Article 2 : La protestation introduite par M. B devant le tribunal administratif de Saint-Denis, tendant à l'annulation des opérations électorales qui se sont déroulées les 9 et 16 mars 2008 en vue de l'élection des conseillers municipaux de la commune de Sainte-Rose, est rejetée.
Article 3 : Les conclusions présentées par M. D et autres devant le tribunal administratif de Saint-Denis, tendant à l'annulation de l'élection de M. B et de ses colistiers, sont rejetées.
Article 4 : La requête n° 319654 présentée par M. B est rejetée.
Article5 : Les conclusions présentées par M. D et autres et par M. B au titre de l'article L. 761-1 du code de justice administrative sont rejetées.

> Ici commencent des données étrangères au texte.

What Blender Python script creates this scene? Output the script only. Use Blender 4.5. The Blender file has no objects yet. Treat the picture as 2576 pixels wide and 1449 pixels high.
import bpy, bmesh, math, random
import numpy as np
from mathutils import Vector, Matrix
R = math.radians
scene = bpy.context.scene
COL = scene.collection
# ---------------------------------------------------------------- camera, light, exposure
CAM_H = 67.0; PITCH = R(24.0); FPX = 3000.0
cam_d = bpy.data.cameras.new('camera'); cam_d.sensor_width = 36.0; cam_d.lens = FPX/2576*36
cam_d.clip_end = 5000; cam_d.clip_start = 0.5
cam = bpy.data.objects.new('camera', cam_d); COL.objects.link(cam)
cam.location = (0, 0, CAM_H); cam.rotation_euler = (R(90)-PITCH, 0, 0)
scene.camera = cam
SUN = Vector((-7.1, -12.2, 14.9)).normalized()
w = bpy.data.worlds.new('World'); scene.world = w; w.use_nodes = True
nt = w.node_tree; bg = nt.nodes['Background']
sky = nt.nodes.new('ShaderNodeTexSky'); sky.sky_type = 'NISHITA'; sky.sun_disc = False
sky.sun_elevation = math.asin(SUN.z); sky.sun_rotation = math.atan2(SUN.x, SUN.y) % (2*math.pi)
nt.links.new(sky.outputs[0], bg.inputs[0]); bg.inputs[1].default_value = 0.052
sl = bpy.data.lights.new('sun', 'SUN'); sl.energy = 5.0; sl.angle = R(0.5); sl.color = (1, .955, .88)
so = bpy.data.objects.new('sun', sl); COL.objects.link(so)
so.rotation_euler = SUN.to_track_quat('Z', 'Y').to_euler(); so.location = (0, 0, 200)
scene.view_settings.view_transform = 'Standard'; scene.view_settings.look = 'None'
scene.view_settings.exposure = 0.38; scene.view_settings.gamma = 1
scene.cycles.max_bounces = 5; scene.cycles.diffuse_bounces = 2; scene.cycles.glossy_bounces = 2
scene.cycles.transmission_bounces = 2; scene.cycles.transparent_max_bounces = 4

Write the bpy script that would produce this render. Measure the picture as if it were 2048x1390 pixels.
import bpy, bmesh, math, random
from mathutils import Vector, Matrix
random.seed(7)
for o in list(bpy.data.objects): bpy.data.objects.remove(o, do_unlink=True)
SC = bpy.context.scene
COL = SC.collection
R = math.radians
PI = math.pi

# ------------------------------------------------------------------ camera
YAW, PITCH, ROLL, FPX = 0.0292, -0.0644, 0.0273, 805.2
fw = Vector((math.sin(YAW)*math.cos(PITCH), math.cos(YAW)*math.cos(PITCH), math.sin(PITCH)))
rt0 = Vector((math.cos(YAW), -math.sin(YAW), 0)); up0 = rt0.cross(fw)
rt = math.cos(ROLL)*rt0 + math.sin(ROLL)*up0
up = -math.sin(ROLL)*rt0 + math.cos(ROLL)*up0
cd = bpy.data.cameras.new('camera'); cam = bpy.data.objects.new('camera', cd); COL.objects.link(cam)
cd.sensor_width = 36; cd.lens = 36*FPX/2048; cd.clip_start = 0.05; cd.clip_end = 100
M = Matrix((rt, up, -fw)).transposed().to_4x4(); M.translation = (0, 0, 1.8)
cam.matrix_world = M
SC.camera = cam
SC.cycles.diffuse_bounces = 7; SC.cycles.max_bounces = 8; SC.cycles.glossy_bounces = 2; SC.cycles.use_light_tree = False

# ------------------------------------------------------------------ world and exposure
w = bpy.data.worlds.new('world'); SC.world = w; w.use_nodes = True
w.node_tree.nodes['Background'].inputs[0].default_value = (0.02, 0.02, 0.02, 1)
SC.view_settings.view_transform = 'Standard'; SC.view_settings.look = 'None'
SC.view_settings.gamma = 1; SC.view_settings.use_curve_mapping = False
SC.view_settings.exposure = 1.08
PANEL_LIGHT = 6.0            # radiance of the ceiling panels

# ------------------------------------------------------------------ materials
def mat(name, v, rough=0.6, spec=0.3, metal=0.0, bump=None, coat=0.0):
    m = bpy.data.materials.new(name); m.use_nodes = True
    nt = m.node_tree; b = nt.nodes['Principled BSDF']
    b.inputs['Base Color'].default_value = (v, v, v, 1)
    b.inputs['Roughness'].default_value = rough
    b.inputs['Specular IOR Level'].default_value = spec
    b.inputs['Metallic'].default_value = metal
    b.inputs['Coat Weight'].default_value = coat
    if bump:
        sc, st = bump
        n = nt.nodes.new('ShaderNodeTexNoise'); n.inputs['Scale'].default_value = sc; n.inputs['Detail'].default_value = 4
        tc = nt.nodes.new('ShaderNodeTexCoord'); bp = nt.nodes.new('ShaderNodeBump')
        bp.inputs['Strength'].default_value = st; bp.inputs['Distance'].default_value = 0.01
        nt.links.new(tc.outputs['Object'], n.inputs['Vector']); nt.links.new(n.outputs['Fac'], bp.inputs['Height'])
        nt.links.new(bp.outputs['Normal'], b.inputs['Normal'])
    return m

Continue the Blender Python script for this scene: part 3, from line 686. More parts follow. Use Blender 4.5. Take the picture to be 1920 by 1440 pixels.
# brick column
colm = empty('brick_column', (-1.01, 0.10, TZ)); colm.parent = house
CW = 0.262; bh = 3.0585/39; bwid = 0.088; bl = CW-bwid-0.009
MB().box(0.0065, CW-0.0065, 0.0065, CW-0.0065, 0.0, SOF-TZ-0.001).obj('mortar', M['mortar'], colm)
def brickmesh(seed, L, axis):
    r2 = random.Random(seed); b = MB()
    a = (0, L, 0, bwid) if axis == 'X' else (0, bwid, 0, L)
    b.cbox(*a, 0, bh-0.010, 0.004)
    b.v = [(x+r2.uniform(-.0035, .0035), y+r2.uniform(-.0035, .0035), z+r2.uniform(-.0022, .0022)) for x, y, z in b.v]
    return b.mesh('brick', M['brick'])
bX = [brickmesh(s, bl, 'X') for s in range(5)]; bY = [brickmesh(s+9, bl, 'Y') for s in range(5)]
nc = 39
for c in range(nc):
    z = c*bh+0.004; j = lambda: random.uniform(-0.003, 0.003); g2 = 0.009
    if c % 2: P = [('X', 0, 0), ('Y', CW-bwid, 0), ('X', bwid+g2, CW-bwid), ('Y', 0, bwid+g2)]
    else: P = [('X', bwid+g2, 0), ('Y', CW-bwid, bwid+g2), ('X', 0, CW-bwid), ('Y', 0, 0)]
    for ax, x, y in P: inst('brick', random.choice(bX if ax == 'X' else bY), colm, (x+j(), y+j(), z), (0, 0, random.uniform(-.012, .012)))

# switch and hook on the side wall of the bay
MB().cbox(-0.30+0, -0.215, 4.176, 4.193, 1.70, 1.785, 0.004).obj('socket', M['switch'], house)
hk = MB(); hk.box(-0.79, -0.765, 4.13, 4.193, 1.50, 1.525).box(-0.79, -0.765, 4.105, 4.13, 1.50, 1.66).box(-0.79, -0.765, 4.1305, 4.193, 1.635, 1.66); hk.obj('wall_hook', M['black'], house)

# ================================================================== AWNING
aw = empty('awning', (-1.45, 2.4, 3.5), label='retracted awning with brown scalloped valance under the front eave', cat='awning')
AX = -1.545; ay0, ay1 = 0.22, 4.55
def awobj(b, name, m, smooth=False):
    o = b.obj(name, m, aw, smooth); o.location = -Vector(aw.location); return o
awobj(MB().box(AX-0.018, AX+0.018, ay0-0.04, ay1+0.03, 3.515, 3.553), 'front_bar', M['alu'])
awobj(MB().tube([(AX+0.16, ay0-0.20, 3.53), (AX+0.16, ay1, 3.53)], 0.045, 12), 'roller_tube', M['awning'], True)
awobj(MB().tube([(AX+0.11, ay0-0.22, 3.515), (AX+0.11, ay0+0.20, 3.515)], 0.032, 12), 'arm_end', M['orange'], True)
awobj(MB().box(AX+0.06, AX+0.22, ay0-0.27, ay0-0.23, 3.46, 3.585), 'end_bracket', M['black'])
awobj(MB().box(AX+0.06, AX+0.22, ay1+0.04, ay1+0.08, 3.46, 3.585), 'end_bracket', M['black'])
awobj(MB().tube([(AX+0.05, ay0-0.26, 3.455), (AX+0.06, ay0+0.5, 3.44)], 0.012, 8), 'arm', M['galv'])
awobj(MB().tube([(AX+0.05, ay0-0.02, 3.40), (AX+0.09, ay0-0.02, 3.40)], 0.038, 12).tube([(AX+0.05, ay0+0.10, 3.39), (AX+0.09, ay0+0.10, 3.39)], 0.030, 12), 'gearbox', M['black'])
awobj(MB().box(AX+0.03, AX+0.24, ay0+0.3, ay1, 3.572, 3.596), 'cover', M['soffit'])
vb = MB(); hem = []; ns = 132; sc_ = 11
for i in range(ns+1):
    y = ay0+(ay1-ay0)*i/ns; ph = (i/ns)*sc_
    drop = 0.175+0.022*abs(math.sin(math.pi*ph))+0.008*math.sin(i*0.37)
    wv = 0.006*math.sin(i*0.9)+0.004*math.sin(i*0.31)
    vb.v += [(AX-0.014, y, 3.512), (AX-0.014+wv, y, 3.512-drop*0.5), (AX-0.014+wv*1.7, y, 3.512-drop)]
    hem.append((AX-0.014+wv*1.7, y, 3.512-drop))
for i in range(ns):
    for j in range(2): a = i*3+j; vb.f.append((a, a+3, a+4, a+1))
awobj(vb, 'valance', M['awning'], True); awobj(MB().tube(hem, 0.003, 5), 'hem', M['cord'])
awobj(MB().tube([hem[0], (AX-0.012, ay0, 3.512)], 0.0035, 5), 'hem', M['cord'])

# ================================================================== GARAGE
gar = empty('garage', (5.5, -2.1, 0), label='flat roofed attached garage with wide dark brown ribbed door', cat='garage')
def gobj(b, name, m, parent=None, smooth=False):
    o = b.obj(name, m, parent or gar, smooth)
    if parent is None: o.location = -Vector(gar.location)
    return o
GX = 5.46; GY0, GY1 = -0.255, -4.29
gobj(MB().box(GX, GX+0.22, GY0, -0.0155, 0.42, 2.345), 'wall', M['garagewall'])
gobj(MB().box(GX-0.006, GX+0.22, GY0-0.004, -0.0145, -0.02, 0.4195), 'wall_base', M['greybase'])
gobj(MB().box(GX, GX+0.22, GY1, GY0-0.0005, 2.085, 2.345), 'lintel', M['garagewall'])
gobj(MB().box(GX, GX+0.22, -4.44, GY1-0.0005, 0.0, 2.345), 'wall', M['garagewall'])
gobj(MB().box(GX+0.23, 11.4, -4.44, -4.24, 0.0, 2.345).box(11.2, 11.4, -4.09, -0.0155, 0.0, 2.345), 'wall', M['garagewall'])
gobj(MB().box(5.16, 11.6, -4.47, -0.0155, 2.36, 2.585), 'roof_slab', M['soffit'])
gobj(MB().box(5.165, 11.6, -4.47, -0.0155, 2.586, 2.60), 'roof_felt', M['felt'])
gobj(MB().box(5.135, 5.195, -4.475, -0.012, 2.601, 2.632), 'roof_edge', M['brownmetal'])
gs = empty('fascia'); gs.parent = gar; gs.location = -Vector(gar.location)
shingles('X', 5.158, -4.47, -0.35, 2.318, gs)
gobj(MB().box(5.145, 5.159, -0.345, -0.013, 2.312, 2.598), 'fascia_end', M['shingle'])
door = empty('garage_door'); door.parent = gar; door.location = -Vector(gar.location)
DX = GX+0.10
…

Article 6 : La présente décision sera notifiée à M. Joseph Bruno D, à Mme Jeanne Marie J, à M. Henri F, à Mme Mélissa Jeanne R, à M. Ruppert Jean Bernard T, à Mme Wilhemine Marie W, à M. Jean-Robert G, à Mme Eugénie Marie Q, à M. Laurent Denis E, à Mme Samuelle Raymonde V, à M. Jean-Eric Expédit K, à Mme Délizia Marie Solveige P, à M. Anndou Daniel U, à Mme Marie Elvige N, à M. Alain Christian I, à Mme Corinne X, à M. Gino H, à Mme Juliette Marie Eugénie M, à M. Jean Thierry O, à Mme Marie Joëlle S, à M. Jean-Eric L, à Mme Michette Marie Hélène S, à M. Michel B et au ministre de l'intérieur, de l'outre-mer et des collectivités territoriales.